In turn, he tells Regi he’s supposed to be in Bermuda by now with his fiancee — an heiress of a pineapple empire — so they pay her a giggly prank call long distance. The way Lombard and MacMurray warm to one another is in one sense lovely but also a bit of a disappointment.

The best sorts of screwball, are the fall apart come back together passionately type of rom-coms involving red hot tension. All the elements are here, even the romantic foils, but for whatever reason, because the characters are so charming — no fault of their own I might add — it winds up being a lightweight iteration of the genre.

It’s funny in starts and spurts but never to the point of fever pitch or raucous absurdity. It’s never really prepared to go the extra mile off the deep end beyond hopscotch, hiccups, and heat lamps. Again, it’s a minor shame, but you also can’t take away from Lombard and MacMurray.

If you’re already a fan, it’s a delightful trifle courtesy of Mitchell Leisen who’s skill with this kind of material is often underrated.

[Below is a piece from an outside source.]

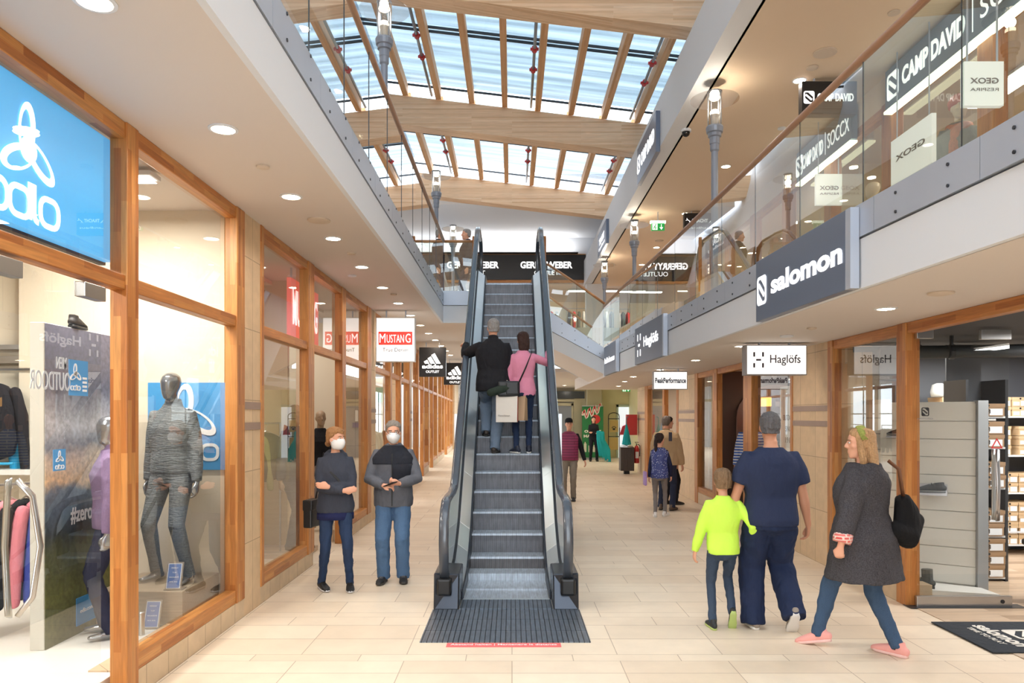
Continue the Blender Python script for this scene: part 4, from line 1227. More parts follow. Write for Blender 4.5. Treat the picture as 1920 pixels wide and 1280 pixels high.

For their part, the Lombard-MacMurray partnership birthed three more pictures in rapid succession to meet the public demand.

If you’re like me, you pity Ralph Bellamy as he graciously contents himself playing the matchmaker for the two lovebirds running off into the street looking for the coin they flipped. Heads means they’ll get married. Tails they go out to lunch. The giddy couple instigates a traffic jam just to find out and wouldn’t you know it, the coin stands on end in a manhole cover. Ah, love. How sweet it is.